(Directive): Only the lines from the one containing "for (kind, name, x0, x1, y0, y1, c, lab_, cat, stem)" through the one containing "cat, None, stem)" are to be copied, exactly and with both ends kept.

Start of Given data

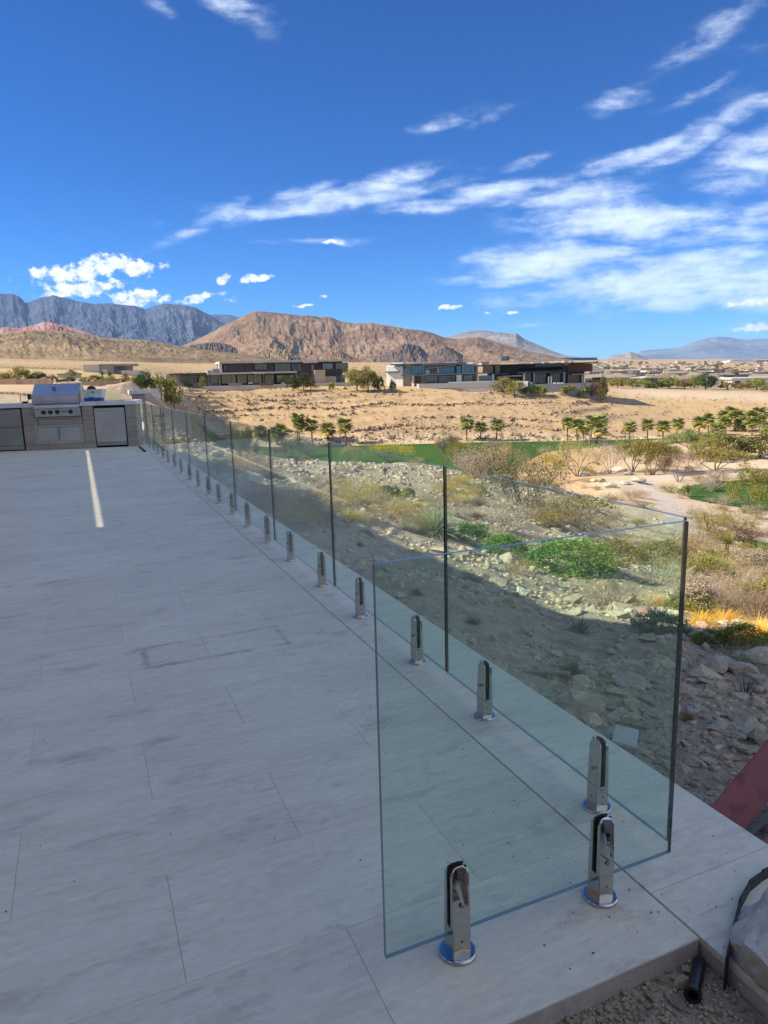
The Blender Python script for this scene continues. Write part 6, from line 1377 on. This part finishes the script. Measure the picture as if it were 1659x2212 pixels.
 ('tree', 'desert_tree', 604, 652, 955, 996, (.13, .13, .08), 'low grey green tree on the brow left of the yellow green bush', 'tree', None), ('airy', SH, 640, 690, 952, 992, (.16, .16, .10), 'grey shrub on the brow against the fairway', SH, None),
 ('bare', 'desert_tree', 1010, 1062, 980, 1040, (.28, .25, .12), 'tan leafless shrub tree left of the tall dark tree', 'tree', None), ('bare', 'desert_tree', 1046, 1100, 958, 1030, (.20, .18, .13), 'grey leafless tree against the end of the fairway', 'tree', None), ('grass', 'grass_tuft', 1000, 1050, 1000, 1040, STR, 'straw coloured grass on the brow left of the tall dark tree', 'grass', None), ('grass', 'grass_tuft', 1120, 1190, 1010, 1060, STR, 'straw coloured grass right of the tall dark tree', 'grass', None),
 ('leafy', SH, 936, 958, 953, 962, (.42, .27, .02), 'bright yellow flowering bush at the far edge of the fairway', SH, None), ('airy', SH, 700, 760, 1075, 1115, (.16, .17, .09), 'grey green shrub on the sunlit rubble left of the tan twiggy shrub', SH, GRY), ('airy', SH, 640, 672, 1040, 1074, (.17, .17, .11), 'pale grey green shrub seen through the third panel', SH, GRY), ('airy', SH, 724, 758, 1030, 1056, OLG, 'low olive shrub on the rubble near the second joint', SH, GRY),
 ('airy', SH, 920, 962, 1060, 1104, OLG, 'olive shrub behind the spiky sotol', SH, GRY), ('airy', SH, 1070, 1110, 1150, 1190, (.13, .17, .05), 'light green sprig bush between the second and third bright green bushes', SH, None)]
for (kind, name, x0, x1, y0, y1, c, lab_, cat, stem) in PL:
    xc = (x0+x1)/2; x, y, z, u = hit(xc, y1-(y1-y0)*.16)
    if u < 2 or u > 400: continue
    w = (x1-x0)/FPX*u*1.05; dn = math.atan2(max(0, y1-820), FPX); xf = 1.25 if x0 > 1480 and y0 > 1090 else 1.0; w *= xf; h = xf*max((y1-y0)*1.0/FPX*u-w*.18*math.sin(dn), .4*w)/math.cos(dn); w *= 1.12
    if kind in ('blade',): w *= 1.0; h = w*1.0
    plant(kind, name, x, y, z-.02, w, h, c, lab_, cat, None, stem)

# palms: straight trunk with a skirt and stiff fan fronds
def palm_parts():
    r_ = np.random.default_rng(5)
    fr = []
    for v in range(3):
        n = 15; P = []; a = np.linspace(-1.15, 1.15, n); d = np.stack([np.cos(a), np.sin(a), np.zeros(n)], 1); b = np.tile([.40, 0, 0], (n, 1)); 
        V, F, T = blades(r_, b, unit(d+[.35, 0, 0]), .62+.08*r_.random(n), .15, .22, 2); st = blades(r_, np.zeros((1, 3)), np.array([[1.0, 0, 0]]), .45, .05, 0, 1); J = join([(V, F, T*.8), st]); J[0][:, 2] -= .12*J[0][:, 0]**2
        fr.append(lmesh('frond', J))
    mb = MB(); prof = [(.36, -.3), (.30, .1), (.22, .5), (.20, 1)]; mb.lathe((0, 0, 0), prof, 10); tk = mb.mesh('trunk', M_bark, smooth=True)
    n = 160; a = r_.random(n)*6.28; b = np.stack([.12*np.cos(a), .12*np.sin(a), .35*r_.random(n)-.1], 1); d = unit(np.stack([np.cos(a)*.5, np.sin(a)*.5, -np.ones(n)], 1)); sk = lmesh('skirt', blades(r_, b, d, .5+.3*r_.random(n), .07, .1, 1))
    return fr, tk, sk
PF = palm_parts()
def palm(px, top, base, label, group, sc=1.0, yel=0.0, bx=None):
    x, y, z, u = hit(px, base); k = u/FPX; Hh = (base-top)*k*1.03; R = 17*k*sc; ht = Hh-R*.75; rr = random.Random(int(px*7+top))
    r = root('palm_tree', (x, y, z), label, 'palm tree', group, rr.uniform(0, 6)); r.rotation_euler = (rr.uniform(-.06, .06), rr.uniform(-.06, .06), rr.uniform(0, 6)); R *= rr.uniform(.88, 1.12)
    t = link('trunk', PF[1], r); t.scale = (R*.34, R*.34, ht)
    s = link('skirt', PF[2], r, (0, 0, ht-.05*R)); s.scale = (R*.8, R*.8, R*.75); s.color = (.20, .14, .075, 1)
    nf = 30
    for i in range(nf):
        el = 1.35-2.0*((i+.5)/nf)**.85; az_ = i*2.399+rr.uniform(-.2, .2); o = link('frond', PF[0][i % 3], r, (0, 0, ht)); f = R*rr.uniform(.88, 1.08); o.scale = (f, f, f)
        o.rotation_euler = (rr.uniform(-.3, .3), -el, az_); g = rr.uniform(.8, 1.2); low = el < -.15
        c = (.19*g, .21*g, .055*g) if not low or rr.random() > .45+yel else (.42*g, .33*g, .08*g)
        if el > .6: c = (.16*g, .20*g, .05*g)
        o.color = (*c, 1)
    return r
PA = [(563, 922, 947), (599, 926, 960), (610, 918, 962), (643, 896, 963), (648, 905, 964), (675, 908, 963), (708, 917, 951), (748, 907, 958), (1008, 905, 952), (1038, 912, 952), (1072, 908, 952), (1225, 903, 953), (1246, 906, 957), (1260, 911, 949), (1274, 901, 965), (1299, 898, 945),
      (1294, 917, 968), (1359, 912, 962), (1399, 907, 960), (1432, 911, 956), (1461, 905, 949), (1509, 902, 941), (1529, 896, 943), (1548, 916, 949), (1566, 903, 947), (1562, 889, 932), (1579, 880, 916), (1592, 888, 918), (1598, 905, 931), (1616, 891, 933), (1641, 882, 925), (1640, 898, 935), (1655, 911, 948), (1624, 903, 940)]
for i, (px, top, base) in enumerate(PA):
    if i < 8: g, n0, nm, tot = 'palms at the left beyond the fairway', 0, 'left cluster behind the glass top', 8
    elif i < 11: g, n0, nm, tot = 'three palms in the middle', 8, 'middle trio below the white house', 3
    elif i < 21: g, n0, nm, tot = 'palms below the dark house', 11, 'row below the dirt flat', 10
    else: g, n0, nm, tot = 'palms at the right', 21, 'grove at the right edge', 13
    palm(px, top, base, f'{ordw[i-n0]} fan palm from the left in the {nm}', g, 1.0, .35 if px in (1548, 1509, 563, 1640) else 0)

# trees around the houses
rt_ = random.Random(11)
HT = [(770, 832, 50, 52, OLG, 'dense', 'tall olive tree in the gap between the two big houses, left half'), (795, 832, 44, 54, OLV, 'dense', 'tall olive tree in the gap between the two big houses, right half'), (822, 832, 18, 28, G_dk, 'dense', 'dark small tree left of the white house'),
      (848, 830, 14, 20, G_dk, 'dense', 'small dark conical shrub before the white house end'), (632, 832, 34, 26, G_dk, 'dense', 'dark shrub before the middle of the flat roofed house'), (655, 830, 36, 34, (.05, .06, .025), 'dense', 'dark tree left of the stone tower'), (670, 832, 26, 26, OLV, 'dense', 'small olive tree touching the stone tower'),
      (716, 830, 14, 14, YGR, 'far', 'pale agave like shrub by the stone wall'), (1085, 834, 50, 28, (.17, .16, .06), 'dense', 'yellow green hedge right of the white house'), (1112, 842, 44, 32, OLG, 'dense', 'tan green shrub below the bronze house'), (1148, 843, 40, 18, G_dk, 'dense', 'dark green shrub before the bronze house'), (1165, 842, 34, 16, YGR, 'dense', 'yellow green shrub before the bronze house'),
      (1298, 832, 32, 36, (.13, .11, .035), 'dense', 'brownish round tree right of the bronze house'), (1282, 832, 20, 20, MAR, 'dense', 'dark maroon tree at the corner of the bronze house'), (1262, 831, 26, 7, (.1,.15,.03), 'far', 'clipped green bush before the bronze house'), (1225, 831, 30, 5, OLG, 'far', 'low green hedge before the bronze house'),
      (1334, 838, 38, 30, OLG, 'dense', 'grey green tree at the corner of the dirt flat'), (1366, 838, 34, 24, (.14, .15, .05), 'dense', 'light green tree left of centre on the flat edge'), (1392, 838, 36, 26, YGR, 'dense', 'bright yellow green tree on the flat edge'), (1420, 840, 24, 22, G_dk, 'dense', 'dark tree between yellow green ones on the flat edge'),
      (1446, 840, 50, 34, YGR, 'dense', 'wide yellow green palo verde on the flat edge'), (1478, 840, 36, 26, (.17, .13, .10), 'dense', 'purplish brown tree right of the wide palo verde'), (1524, 842, 50, 46, G_dk, 'dense', 'tallest dark green round tree on the flat edge'), (1500, 838, 36, 34, YGR, 'dense', 'yellow green tree left of the tallest dark one'),
      (1572, 842, 40, 24, (.20, .16, .04), 'dense', 'mustard green tree right of the tallest dark one'), (1606, 842, 34, 20, (.20, .16, .04), 'dense', 'low mustard green tree near the right edge'), (1634, 842, 50, 32, YGR, 'dense', 'large yellow green tree near the right edge'), (1660, 846, 40, 18, OLV, 'dense', 'low olive tree cut by the right edge'),
      (45, 822, 50, 40, OLG, 'dense', 'tall grey green tree at the far left behind the block wall'), (8, 824, 40, 26, OLG, 'dense', 'low green tree cut by the left edge'), (82, 822, 40, 28, G_dk, 'dense', 'green tree left of the carport house'), (112, 822, 30, 18, (.14, .13, .08), 'dense', 'thin brown green tree left of the carport house'), (155, 806, 18, 14, OLG, 'dense', 'small tree beside the carport house'),
      (146, 823, 36, 13, G_dk, 'dense', 'rounded dark shrub behind the grill'), (180, 823, 20, 12, YGR, 'dense', 'small yellow green shrub behind the grill'), (206, 822, 40, 18, (.13, .14, .04), 'dense', 'green hedge shrub below the cream house, first from the left'), (236, 822, 38, 18, YGR, 'dense', 'green hedge shrub below the cream house, second from the left'),
      (268, 822, 40, 16, (.15, .13, .05), 'dense', 'green hedge shrub below the cream house, third from the left'), (296, 824, 40, 20, OLG, 'dense', 'green hedge shrub below the cream house, fourth from the left'), (314, 822, 44, 36, G_dk, 'dense', 'tall dark green tree right of the cream house'), (345, 824, 40, 32, OLG, 'dense', 'olive tree above the dirt pile, right one'), (372, 824, 40, 28, OLG, 'dense', 'olive tree at the left end of the flat roofed house'), (404, 832, 26, 14, G_dk, 'dense', 'low dark bush before the end wing of the flat roofed house'), (438, 826, 22, 20, OLV, 'dense', 'small olive bush by the terrace of the flat roofed house')]
for (px, base, w, h, c, kind, lab_) in HT:
    base2 = base; x, y, z, u = hit(px, base2)
    tu = {True: 126, False: u}[px < 400 and base >= 820]
    if px < 400:
        tu = 124 if base >= 820 else 208; q = plan2(px, tu); x, y = q; z = tz(x, y); u = tu
    elif px < 1320:
        tu = 243 if base < 838 else 238; 
        q = plan2(px, tu); x, y = q; z = tz(x, y); u = tu
    zt_ = H + 0; k = u/FPX; p_top = pt(px, base-h, u)[2]; hh = max(p_top-z, h*k*.8)*1.1
    plant(kind, 'tree' if h > 15 else SH, x, y, z, w*k*1.1, hh, c, lab_, 'tree' if h > 15 else SH)
for i, (px, base, hh) in enumerate([(222, 806, 12), (238, 806, 13), (272, 806, 14), (301, 806, 12)]):
    q = plan2(px, 206); z = tz(*q); k = 206/FPX; plant('yucca', 'palm_shrub', q[0], q[1], z, 15*k*1.6, 15*k*1.5, (.09, .11, .05), f'low dark fan palm before the cream house, {ordw[i]} from the left', 'palm')
bc = 0
for i in range(420):
    px = rt_.uniform(1275, 1690); py = rt_.choice([781, 783, 785, 787, 789, 791, 794, 797, 800, 803, 807, 811, 816, 821, 827, 833])+rt_.uniform(-1.5, 1.5)
    if py > 806 and px < 1300: continue
    x, y, z, u = hit(px, py)
    if u > 9000: continue
    bc += 1
    if bc > 215: break
    s_ = rt_.uniform(4, 8.5)*(1.3 if py < 795 else 1); c = rt_.choice([OLG, OLV, YGR, G_dk, (.13, .14, .05), (.16, .12, .08)])
    band = 'far' if py < 792 else ('middle' if py < 806 else 'near')
    plant('far', 'tree', x, y, z, s_*rt_.uniform(1, 1.6), s_*.85, c, f"{ {'far': 'tiny rounded tree in the farthest rows', 'middle': 'rounded tree in the middle rows', 'near': 'rounded tree in the nearer rows'}[band]} of the suburb, {sector(px)}", 'tree', f'trees in the {band} rows of the suburb')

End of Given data

(Solution):
for (kind, name, x0, x1, y0, y1, c, lab_, cat, stem) in PL:
    xc = (x0+x1)/2; x, y, z, u = hit(xc, y1-(y1-y0)*.16)
    if u < 2 or u > 400: continue
    w = (x1-x0)/FPX*u*1.05; dn = math.atan2(max(0, y1-820), FPX); xf = 1.25 if x0 > 1480 and y0 > 1090 else 1.0; w *= xf; h = xf*max((y1-y0)*1.0/FPX*u-w*.18*math.sin(dn), .4*w)/math.cos(dn); w *= 1.12
    if kind in ('blade',): w *= 1.0; h = w*1.0
    plant(kind, name, x, y, z-.02, w, h, c, lab_, cat, None, stem)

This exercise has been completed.